The key word here is covariance. Neither Java nor C# supports it (except for return types, where there are no dangers involved) because of function calls that, in the Eiffel world, have long been called “catcalls”. Suffice it to say that both Java and C# have elected to limit expressiveness and legibility in order to prevent this type of error from happening.[1]

Making it work in Java

Since Java has clearly state that it neither condones nor supports what we would like to do, we can choose one of several options:

  1. Be happy with the List<DataObject> and just go back to casting to get the desired <A> when needed
  2. Figure out a way of getting Java to return the desired List<A> without complaining

Since we’re stubborn, we’ll go with (2) above and dig a little deeper into generics. One solution is to create the list on-the-fly and transfer all the elements over to it.

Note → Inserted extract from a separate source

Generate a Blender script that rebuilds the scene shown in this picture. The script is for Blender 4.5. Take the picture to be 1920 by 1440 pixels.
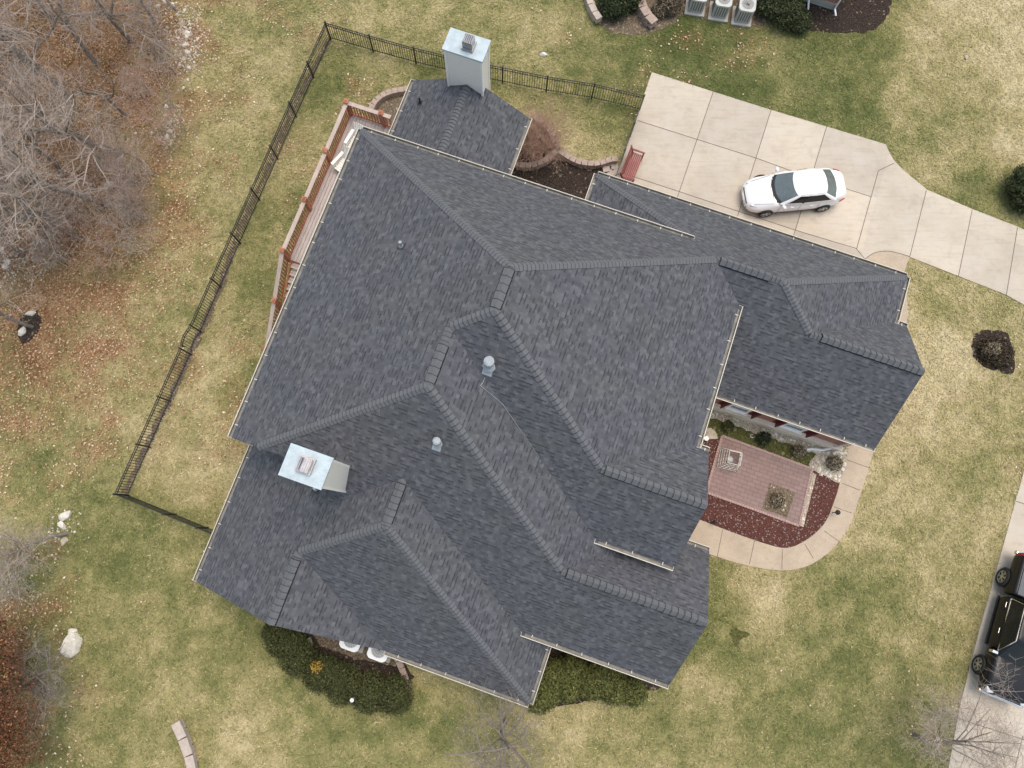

  public List<A> getAs() {
    List<A> result = new ArrayList<A>();
    for (DataObject obj : getSubObjects()) {
      result.add((A) obj);
    }
    return result;
  }

Mmmmm…lovely. It does the soul good and makes the heart swell with pride to write code like this. So clear and understanable—and such a lovely mix of new-style iteration with old-style casting! Methinks we’ll try again. In the first attempt, we returned List<DataObject> from getSubObjects(). Is there another result type we could use?

Wildcards Explained

Java’s generics include something called wildcards, which allow a restricted form of covariance, in which the character ? acts as a placeholder for any class type at all. Wildcards are especially useful for function arguments, where they allow any list of elements to be passed. Imagine we wanted to pass in a list of DataObjects to a function to be printed. Using wildcards, we can write the following:

public void printCollection(Collection<?> _objects) {
  for (Object o : _objects) {
    System.out.println(o);
  }
}

The example above takes an collection at all and prints all of them. It only works because the compiler knows that any class that replaces ? must inherit from java.lang.Object, so it can access any methods of that class from within the function. This is extremely limited since we can’t access any DataObject-specific functions, so Java also includes bounded wildcards, which allow a wildcard to restrict the types of objects that may be used as the generic argument. Let’s rewrite printCollection so that we can access DataObject’s members without casting:

public void printCollection(List<? extends DataObject> _objects) {
  for (DataObject o : _objects) {
    System.out.println(o.getName());
  }
}

Whereas this mechanism suffices for the example above, wildcards exact a hidden price: they do not conform to anything. That is, though List<A> conforms to the format parameter, List<? extends DataObject>, you cannot then call add() on it. That is, the following code doesn’t work:

public void extendCollection(List<? extends DataObject> _objects) {
  _objects.add(new DataObject());
}

The parameter of _objects.add() is of type ? extends DataObject, which is completely unknown to the Java compiler. Therefore, nothing conforms to it … not even DataObject itself!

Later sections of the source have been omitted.